Communication is the most important step in the process of repatriating Indigenous artifacts and working through this colonial history. Aside from the artifacts flagged by NAGPRA for immediate repatriation, the larger ethical responsibility falls on institutions to allow Indigenous people to study, learn, and reteach their history and stolen cultural knowledge through the objects in these ethnological collections.

“I think that Indigenous communities need to have more agency within museum spaces over items that should be theirs,” Zimmermann said. “Bringing in more Indigenous consultants, really starting those conversations, [and] building relationships is the most important thing. Oberlin and the Allen like to pride themselves on being innovative. This is one way that they could really do that and show other institutions that this is a concrete next step that everyone should be taking.”

Other efforts are also necessary for creating a clear guideline for streamlining repatriation. Margaris is working toward the development of a collections committee consisting of representatives from the College, the Conservatory, the AMAM, and the College’s legal team.

“The great thing about this committee is that all of us who have concerns about stewarding other people’s stuff can sit together and think through the legal, ethical, and the practical ramifications to come up with best practices,” Margaris said. “I’ve seen work being done at Wesleyan University and other campuses to try and revive collections. It’s all being done in a sort of piecemeal way. I absolutely think that Oberlin can be a leader in doing this at a broader institutional scale, maybe through programming that will bring in folks from other institutions that are wrestling with some of the same problems.”
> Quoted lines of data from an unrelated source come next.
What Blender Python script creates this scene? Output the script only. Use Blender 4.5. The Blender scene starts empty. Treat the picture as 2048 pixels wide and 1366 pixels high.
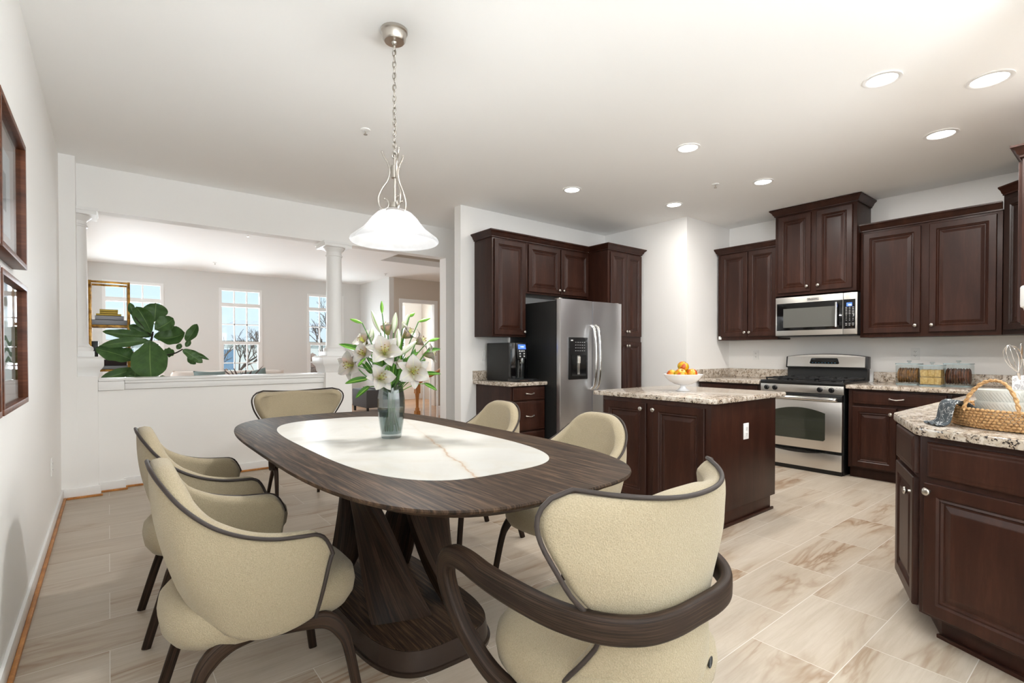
import bpy, bmesh, math, random
from mathutils import Vector, Matrix, Euler
R = math.radians
random.seed(7)
sc = bpy.context.scene
col = sc.collection

# ------------------------------------------------------------------ camera
cam_data = bpy.data.cameras.new('camera')
cam_data.sensor_width = 36.0
cam_data.lens = 17.797
cam_data.shift_y = 35.08 / 2048
cam_data.clip_start = 0.05
cam = bpy.data.objects.new('camera', cam_data)
col.objects.link(cam)
cam.location = (0, 0, 1.2)
cam.rotation_euler = (R(90 - 0.709), 0, R(-38.5255))
sc.camera = cam

# ------------------------------------------------------------------ world, lights, exposure
sc.view_settings.view_transform = 'Standard'
sc.view_settings.look = 'None'
sc.view_settings.gamma = 1
sc.view_settings.use_curve_mapping = False
sc.view_settings.exposure = 0.5
sc.cycles.diffuse_bounces = 8
sc.cycles.max_bounces = 12
sc.cycles.transparent_max_bounces = 16
sc.cycles.caustics_reflective = False
sc.cycles.caustics_refractive = False
sc.cycles.sample_clamp_indirect = 4.0

world = bpy.data.worlds.new('world')
sc.world = world
world.use_nodes = True
wn = world.node_tree.nodes; wl = world.node_tree.links
bg = wn['Background']
wt = wn.new('ShaderNodeTexCoord'); wsep = wn.new('ShaderNodeSeparateXYZ'); wr = wn.new('ShaderNodeValToRGB')
wl.new(wt.outputs['Generated'], wsep.inputs[0]); wl.new(wsep.outputs['Z'], wr.inputs[0]); wl.new(wr.outputs[0], bg.inputs[0])
wr.color_ramp.elements[0].position = 0.0; wr.color_ramp.elements[0].color = (0.72, 0.87, 0.96, 1)
wr.color_ramp.elements[1].position = 0.35; wr.color_ramp.elements[1].color = (0.52, 0.77, 0.93, 1)
bg.inputs[1].default_value = 0.86

def area(name, loc, rot, sx, sy, power, color=(1, 1, 1), spread=180):
    d = bpy.data.lights.new(name, 'AREA'); d.shape = 'RECTANGLE'; d.size = sx; d.size_y = sy
    d.energy = power; d.color = color; d.spread = R(spread)
    o = bpy.data.objects.new(name, d); col.objects.link(o); o.location = loc; o.rotation_euler = rot
    return o
DAY = (0.92, 0.965, 1.0)
# daylight coming in through the glazed rear wall behind the camera; then an added fill lamp for the kitchen, no window there
area('daylight_rear', (1.5, -2.1, 1.35), (R(100), 0, 0), 2.9, 2.0, 10, DAY)
area('kitchen_fill', (3.62, 0.25, 1.55), (R(62), 0, R(-8)), 0.9, 1.0, 8, DAY)
sun = bpy.data.lights.new('sun', 'SUN'); sun.energy = 1.6; sun.angle = R(3); sun.color = (1, .97, .92)
so = bpy.data.objects.new('sun', sun); col.objects.link(so); so.rotation_euler = Vector((.15, .62, -.77)).to_track_quat('-Z', 'Y').to_euler()
# added upward fill lamp behind the camera, brightens the ceiling
area('ceiling_fill', (0.8, -1.75, 0.95), (R(180), 0, 0), 2.0, 0.7, 132, (.89, .95, 1.0))
# daylight through the living room windows and the doorway room
for wx in (0.36, 2.13, 3.9):
    area('daylight_living', (wx, 11.78, 1.55), (R(-90), 0, 0), 0.75, 1.7, 33, DAY, 130)
area('living_side_area', (-0.20, 9.0, 1.5), (R(90), 0, R(-90)), 2.4, 1.8, 14, DAY)  # area light facing into the living room from the windowless left wall
area('daylight_hall', (5.35, 12.0, 1.7), (R(-90), 0, 0), 1.0, 1.8, 40, DAY)
CEIL = 2.811
DOWNLIGHTS = [(3.572, .990, .075), (4.068, .596, .085), (4.808, .965, .08), (3.569, 2.264, .07), (4.827, 2.271, .07), (3.588, 3.555, .07), (4.817, 3.223, .07)]
WARM = (1.0, 0.965, 0.92)
for i, (dx, dy, dr) in enumerate(DOWNLIGHTS):
    d = bpy.data.lights.new('downlight_lamp', 'AREA'); d.shape = 'DISK'; d.size = dr * 1.9; d.energy = (10, 10, 18, 9, 15, 5, 5)[i]; d.color = WARM
    o = bpy.data.objects.new('downlight_lamp', d); col.objects.link(o); o.location = (dx, dy, CEIL - 0.012)

# ------------------------------------------------------------------ materials
def S(r, g, b):
    f = lambda c: (c / 255 / 12.92) if c / 255 <= 0.04045 else ((c / 255 + 0.055) / 1.055) ** 2.4
    return (f(r), f(g), f(b), 1)
class T:
    def __init__(s, name):
        s.m = bpy.data.materials.new(name); s.m.use_nodes = True
        s.n = s.m.node_tree.nodes; s.l = s.m.node_tree.links
        s.b = s.n['Principled BSDF']; s.out = s.n['Material Output']
    def node(s, t, **kw):
        n = s.n.new('ShaderNode' + t)
        for k, v in kw.items(): setattr(n, k, v)
        return n
    def put(s, sock, v):
        if isinstance(v, bpy.types.NodeSocket): s.l.new(v, sock)
        elif v is not None: sock.default_value = v
    def coord(s, scale=(1, 1, 1), kind='Object', loc=(0, 0, 0), rot=(0, 0, 0)):
        c = s.node('TexCoord'); mp = s.node('Mapping')
        s.l.new(c.outputs[kind], mp.inputs[0]); mp.inputs['Scale'].default_value = scale; mp.inputs['Location'].default_value = loc; mp.inputs['Rotation'].default_value = rot
        return mp.outputs[0]
    def noise(s, vec, scale, detail=3, rough=0.5, dist=0.0, out=0):
        n = s.node('TexNoise'); s.put(n.inputs['Vector'], vec); n.inputs['Scale'].default_value = scale; n.inputs['Detail'].default_value = detail
        n.inputs['Roughness'].default_value = rough; n.inputs['Distortion'].default_value = dist
        return n.outputs[out]
    def ramp(s, fac, stops, interp='LINEAR'):
        n = s.node('ValToRGB'); s.put(n.inputs[0], fac); cr = n.color_ramp; cr.interpolation = interp
        while len(cr.elements) < len(stops): cr.elements.new(0.5)
        for e, (p, c) in zip(cr.elements, stops):
            e.position = p; e.color = c if not isinstance(c, (int, float)) else (c, c, c, 1)
        return n.outputs[0]
    def mix(s, fac, a, b, mode='MIX'):
        n = s.node('Mix', data_type='RGBA', blend_type=mode)
        s.put(n.inputs[0], fac); s.put(n.inputs[6], a); s.put(n.inputs[7], b)
        return n.outputs[2]
    def math(s, op, a, b=None, c=None):
        n = s.node('Math', operation=op); s.put(n.inputs[0], a)
        if b is not None: s.put(n.inputs[1], b)
        if c is not None: s.put(n.inputs[2], c)
        return n.outputs[0]
    def sep(s, vec):
        n = s.node('SeparateXYZ'); s.l.new(vec, n.inputs[0]); return n.outputs
    def bump(s, h, strength=0.3, dist=0.002):
        n = s.node('Bump'); n.inputs['Strength'].default_value = strength; n.inputs['Distance'].default_value = dist
        s.l.new(h, n.inputs['Height']); s.l.new(n.outputs[0], s.b.inputs['Normal'])
    def set(s, color=None, rough=None, metal=None, coat=None, coat_rough=None, spec=None, trans=None, ior=None, emit=None, estr=None, sheen=None, alpha=None, sss=None, aniso=None):
        for k, v in (('Base Color', color), ('Roughness', rough), ('Metallic', metal), ('Coat Weight', coat), ('Coat Roughness', coat_rough), ('Specular IOR Level', spec),
                     ('Transmission Weight', trans), ('IOR', ior), ('Emission Color', emit), ('Emission Strength', estr), ('Sheen Weight', sheen), ('Alpha', alpha), ('Subsurface Weight', sss), ('Anisotropic', aniso)):
            if v is not None: s.put(s.b.inputs[k], v)
        return s.m
def plain(name, color, rough=0.5, **kw): return T(name).set(color=color, rough=rough, **kw)
M = {}
def paint(name, color, rough=0.6):
    t = T(name); v = t.coord((1, 1, 1))
    n = t.noise(v, 220, 2); t.bump(n, 0.05, 0.001)
    c2 = tuple(x * 0.97 for x in color[:3]) + (1,)
    return t.set(color=t.mix(t.noise(v, 1.3, 2), color, c2), rough=rough)
M['wall'] = paint('wall_paint', S(248, 247, 245))
M['ceiling'] = paint('ceiling_paint', S(250, 250, 249), 0.8)
M['living_wall'] = paint('living_wall_paint', S(226, 226, 224))
M['hall_wall'] = paint('hall_wall_paint', S(208, 198, 186))
M['trim'] = paint('white_trim_paint', S(243, 243, 242), 0.35)
M['white'] = plain('white_plastic', S(240, 240, 238), 0.35)
M['slot'] = plain('dark_slot', S(40, 40, 40), 0.5)

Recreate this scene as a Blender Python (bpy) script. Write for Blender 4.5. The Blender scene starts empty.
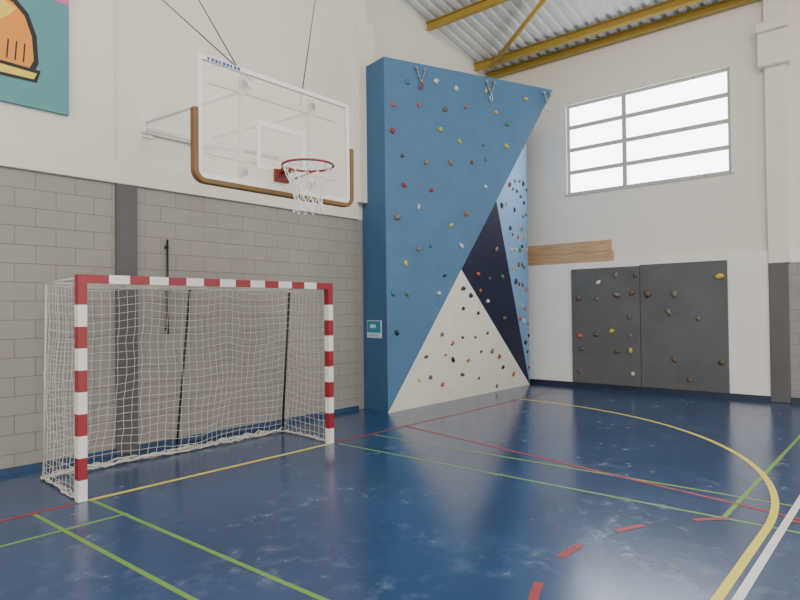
import bpy, bmesh, math, random
from mathutils import Vector, Matrix, noise
random.seed(11)
rnd=random.random
def U(a,b): return a+(b-a)*rnd()

# ---------------------------------------------------------------- materials
def lin(c):
    return tuple(((x/255)/12.92 if x/255<=0.04045 else ((x/255+0.055)/1.055)**2.4) for x in c)+(1,)
def mat(name,col,rough=.6,metal=0,noise_amt=0,noise_scale=4,bump=0,bump_scale=60,alpha=1,trans=0,emit=0,coat=0):
    m=bpy.data.materials.new(name);m.use_nodes=True;nt=m.node_tree;b=nt.nodes['Principled BSDF']
    c=lin(col);b.inputs['Base Color'].default_value=c
    b.inputs['Roughness'].default_value=rough;b.inputs['Metallic'].default_value=metal
    b.inputs['Alpha'].default_value=alpha;b.inputs['Transmission Weight'].default_value=trans
    b.inputs['Coat Weight'].default_value=coat
    if emit:
        b.inputs['Emission Color'].default_value=c;b.inputs['Emission Strength'].default_value=emit
    tc=nt.nodes.new('ShaderNodeTexCoord')
    if noise_amt:
        n=nt.nodes.new('ShaderNodeTexNoise');n.inputs['Scale'].default_value=noise_scale;n.inputs['Detail'].default_value=6
        nt.links.new(tc.outputs['Object'],n.inputs['Vector'])
        mr=nt.nodes.new('ShaderNodeMapRange');mr.inputs['From Min'].default_value=.3;mr.inputs['From Max'].default_value=.7
        mr.inputs['To Min'].default_value=1-noise_amt;mr.inputs['To Max'].default_value=1+noise_amt*.5
        nt.links.new(n.outputs['Fac'],mr.inputs['Value'])
        mx=nt.nodes.new('ShaderNodeVectorMath');mx.operation='SCALE';mx.inputs[0].default_value=c[:3]
        nt.links.new(mr.outputs[0],mx.inputs['Scale']);nt.links.new(mx.outputs[0],b.inputs['Base Color'])
    if bump:
        n2=nt.nodes.new('ShaderNodeTexNoise');n2.inputs['Scale'].default_value=bump_scale
        nt.links.new(tc.outputs['Object'],n2.inputs['Vector'])
        bp=nt.nodes.new('ShaderNodeBump');bp.inputs['Strength'].default_value=bump;bp.inputs['Distance'].default_value=.01
        nt.links.new(n2.outputs['Fac'],bp.inputs['Height']);nt.links.new(bp.outputs[0],b.inputs['Normal'])
    return m
def block_mat(name,col,mortar,axis):
    m=bpy.data.materials.new(name);m.use_nodes=True;nt=m.node_tree;b=nt.nodes['Principled BSDF'];N=nt.nodes.new;L=nt.links.new
    tc=N('ShaderNodeTexCoord');sp=N('ShaderNodeSeparateXYZ');cb=N('ShaderNodeCombineXYZ')
    L(tc.outputs['Object'],sp.inputs[0]);L(sp.outputs[axis],cb.inputs[0]);L(sp.outputs[2],cb.inputs[1])
    br=N('ShaderNodeTexBrick');br.inputs['Scale'].default_value=1
    br.inputs['Brick Width'].default_value=.42;br.inputs['Row Height'].default_value=.2069
    br.inputs['Mortar Size'].default_value=.0055;br.inputs['Mortar Smooth'].default_value=.5;br.inputs['Bias'].default_value=0
    c=lin(col);br.inputs['Color1'].default_value=c;br.inputs['Color2'].default_value=tuple(x*.96 for x in c[:3])+(1,)
    br.inputs['Mortar'].default_value=lin(mortar)
    L(cb.outputs[0],br.inputs['Vector'])
    n=N('ShaderNodeTexNoise');n.inputs['Scale'].default_value=1.2;n.inputs['Detail'].default_value=8;L(tc.outputs['Object'],n.inputs['Vector'])
    mr=N('ShaderNodeMapRange');mr.inputs['From Min'].default_value=.3;mr.inputs['From Max'].default_value=.7;mr.inputs['To Min'].default_value=.93;mr.inputs['To Max'].default_value=1.04
    L(n.outputs['Fac'],mr.inputs['Value'])
    vm=N('ShaderNodeVectorMath');vm.operation='SCALE';L(br.outputs['Color'],vm.inputs[0]);L(mr.outputs[0],vm.inputs['Scale']);L(vm.outputs[0],b.inputs['Base Color'])
    b.inputs['Roughness'].default_value=.55
    n2=N('ShaderNodeTexNoise');n2.inputs['Scale'].default_value=90;L(tc.outputs['Object'],n2.inputs['Vector'])
    ma=N('ShaderNodeMath');ma.operation='MULTIPLY_ADD';L(br.outputs['Fac'],ma.inputs[0]);ma.inputs[1].default_value=-1.0
    m3=N('ShaderNodeMath');m3.operation='MULTIPLY';L(n2.outputs['Fac'],m3.inputs[0]);m3.inputs[1].default_value=.25;L(m3.outputs[0],ma.inputs[2])
    bp=N('ShaderNodeBump');bp.inputs['Strength'].default_value=.5;bp.inputs['Distance'].default_value=.008
    L(ma.outputs[0],bp.inputs['Height']);L(bp.outputs[0],b.inputs['Normal'])
    return m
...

This is not just a story of one small liberal arts institution’s ethnological collection, but a microcosm of the larger colonial context that Oberlin College students, alumni, faculty, and readers of the Review play a role in. Grappling with our imperialist history is necessary for recognizing the institutional and ethical responsibility to acknowledge our past and present ties to colonial practices. It is also imperative to raise awareness about Indigenous students, community members, and connections who the institution must support in all attempts for cultural revitalization.